→ **Exercise directions**: Include the line with "m, True)), kind='structure')" and every line before it in the entries below, echoed exactly, but not the pictures.

→ **Material provided**:
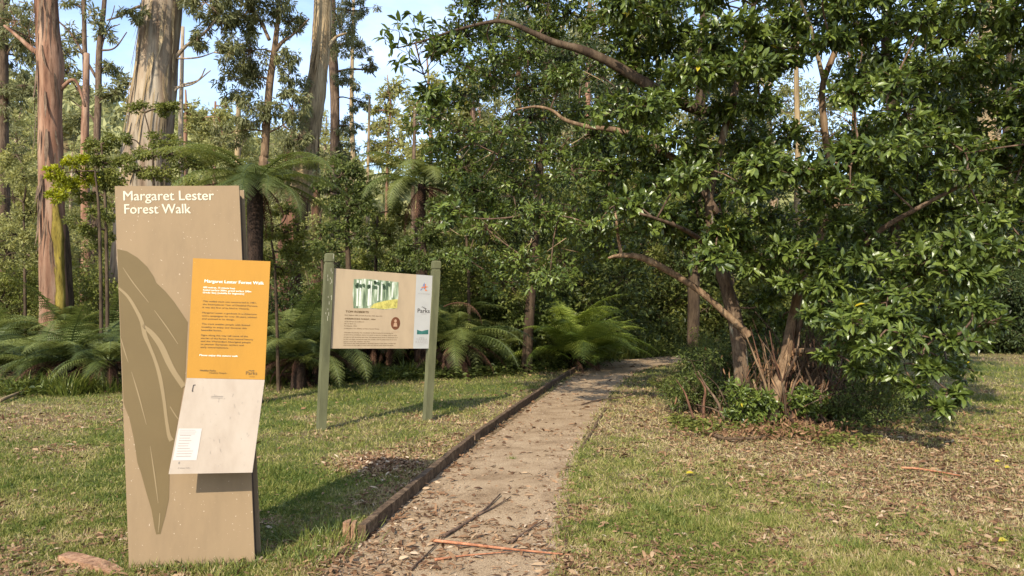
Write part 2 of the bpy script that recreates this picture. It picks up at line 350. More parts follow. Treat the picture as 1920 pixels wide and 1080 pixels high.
t.links.new(n1.outputs[0], r1.inputs[0]); t.links.new(n2.outputs[0], r2.inputs[0]); t.links.new(r1.outputs[0], mx.inputs[1]); t.links.new(r2.outputs[0], mx.inputs[2]); t.links.new(mx.outputs[0], b.inputs['Base Color']); bump(t, b, n2.outputs[0], .4, .01)
tag(link('path', raw_mesh('path', V3.reshape(-1, 3), [np.stack([i, i + 1, i + nk + 1, i + nk], -1).reshape(-1, 4)], m, True)), kind='structure')

# timber edging, one plank after another
LE = [(655, 1018), (700, 968), (882, 812), (905, 796), (985, 742), (1060, 697), (1097, 681)]
def plank(p0, p1, wid, hgt, name, label, m1=M['timber'], group=None, sink=.03, ends=None):
    p0 = np.asarray(p0, float); p1 = np.asarray(p1, float); d = p1 - p0; Ln = np.linalg.norm(d[:2]); d = d / Ln; s = np.array([d[1], -d[0], 0.0])
    mb = MB(); k = max(3, int(Ln / .18)); tq = np.linspace(0, 1, k)
    c = p0[None] + (p1 - p0)[None] * tq[:, None]; c[:, 2] = gh(c[:, 0], c[:, 1])
    b_ = wid * .08
    prof = np.array([(-wid / 2, -sink), (wid / 2, -sink), (wid / 2, hgt - b_), (wid / 2 - b_, hgt), (-wid / 2 + b_, hgt), (-wid / 2, hgt - b_)])
    jit = R.normal(size=(k, 6, 2)) * 0.0022
    V = c[:, None] + (prof[None, :, 0] + jit[..., 0])[..., None] * s + np.array([0, 0, 1.0]) * (prof[None, :, 1] + jit[..., 1])[..., None]
    i = np.arange(k - 1)[:, None] * 6; j = np.arange(6)[None]; j2 = (j + 1) % 6
    mb.add(V.reshape(-1, 3), [np.stack([i + j, i + j2, i + 6 + j2, i + 6 + j], -1).reshape(-1, 4), np.array([np.arange(6)[::-1], np.arange(6) + (k - 1) * 6])])
    o = mb.build(name, m1, smooth=False, loc=(c[0][0], c[0][1], 0)); tag(o, label, 'timber edging', group); return o
E1 = [((678, 1012), (884, 832)), ((887, 829), (1066, 703)), ((1068, 701.5), (1100, 684))]
labs = ['long weathered timber plank edging the left side of the path, nearest the split stake', 'dark timber plank along the path beyond the nearest long one, past the pile of litter', 'far short timber plank where the edging ends at the fern']
for (a_, b_), lb in zip(E1, labs): plank(onG(*a_), onG(*b_), .055, .10, 'path_edging', lb, group='timber planks edging the left side of the path')
plank(onG(1060, 1060), onG(1066, 935), .03, .012, 'path_edging', 'thin half-buried timber strip along the right edge of the path near the camera', sink=.02, group='thin strips on the right edge of the path')
plank(onG(1092, 842), onG(1135, 768), .03, .025, 'path_edging', 'thin timber strip on the right edge of the path farther on, beside dry grass', sink=.02, group='thin strips on the right edge of the path')
# split stake at the near end
s0 = onG(656, 1012); st = empty('timber_stake', (s0[0], s0[1], 0)); tag(st, 'short split timber stake at the near end of the left path edging', 'stake')
mb = MB(); s = .036
for (dx, dy, hx, h) in [(-.018, 0, .022, .125), (.024, .012, .014, .115)]:
    c = s0 + np.array([dx, dy, 0]); q = np.array([(-hx, -s), (hx, -s * .9), (hx, s), (-hx, s * .9)])
    low = np.column_stack([q + c[:2], np.full(4, -.05)]); up = np.column_stack([q * .94 + c[:2], s0[2] + h + R.normal(size=4) * .006]); box8(mb, np.vstack([low, up]))
mb.build('post', M['timber_end'], st)

# ================================================================== SIGN: tall tan pillar
M['tan'] = speckled('tan_paint', (.230, .157, .085), (.42, .33, .23), 80, .71, .75)
M['tan_dark'] = plain('leaf_print', (.126, .087, .037), .75, .06, 4)
M['tan_pale'] = plain('vein_print', (.225, .163, .085), .75, .05, 4)
M['cream'] = plain('cream_lettering', (.52, .46, .34), .7, .04, 4)
M['core'] = plain('dark_core', (.06, .038, .026), .6, .2, 5)
M['yellow'] = speckled('yellow_panel_paint', (.335, .158, .012), (.62, .42, .14), 120, .76, .7)
M['white_ink'] = plain('white_ink', (.72, .68, .60), .5, .02)
M['dark_ink'] = plain('dark_ink', (.10, .055, .015), .5, .05)
m, t, b = mat('faded_map_sheet', .7, .2)
n1 = noise(t, 5, 6, .65, (1, 1, .5)); n2 = noise(t, 60, 3, .6, (1, 1, .3))
r1 = ramp(t, [(.3, (.30, .238, .180)), (.5, (.35, .285, .22)), (.75, (.385, .32, .255))]); r2 = ramp(t, [(.66, (0, 0, 0)), (.72, (1, 1, 1))])
mx = t.nodes.new('ShaderNodeMixRGB'); mx.inputs[2].default_value = (.25, .21, .17, 1)
ml = t.nodes.new('ShaderNodeMath'); ml.operation = 'MULTIPLY'; ml.inputs[1].default_value = .4
t.links.new(n1.outputs[0], r1.inputs[0]); t.links.new(n2.outputs[0], r2.inputs[0]); t.links.new(r2.outputs[0], ml.inputs[0]); t.links.new(ml.outputs[0], mx.inputs[0]); t.links.new(r1.outputs[0], mx.inputs[1]); t.links.new(mx.outputs[0], b.inputs['Base Color']); M['map'] = m
M['map_pale'] = plain('map_legend', (.43, .38, .34), .7, .03)
M['map_ink'] = plain('map_ink', (.20, .17, .14), .5, .1)
M['black_ink'] = plain('black_ink', (.045, .035, .03), .5, .05)

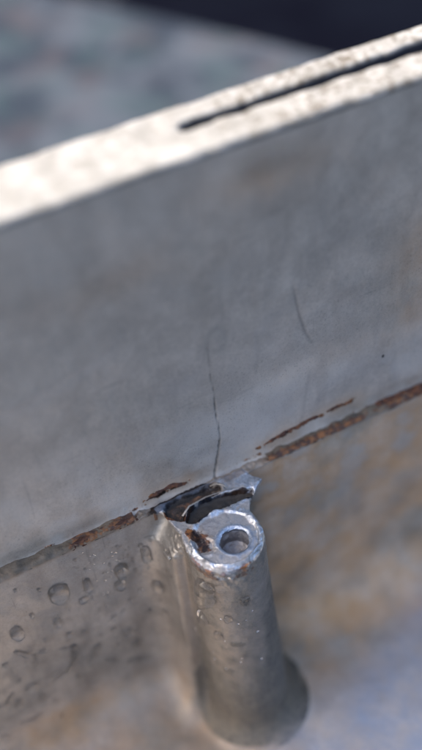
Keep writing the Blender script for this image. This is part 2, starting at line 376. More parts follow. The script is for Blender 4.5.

→ **Task output**:
Write part 2 of the bpy script that recreates this picture. It picks up at line 350. More parts follow. Treat the picture as 1920 pixels wide and 1080 pixels high.
t.links.new(n1.outputs[0], r1.inputs[0]); t.links.new(n2.outputs[0], r2.inputs[0]); t.links.new(r1.outputs[0], mx.inputs[1]); t.links.new(r2.outputs[0], mx.inputs[2]); t.links.new(mx.outputs[0], b.inputs['Base Color']); bump(t, b, n2.outputs[0], .4, .01)
tag(link('path', raw_mesh('path', V3.reshape(-1, 3), [np.stack([i, i + 1, i + nk + 1, i + nk], -1).reshape(-1, 4)], m, True)), kind='structure')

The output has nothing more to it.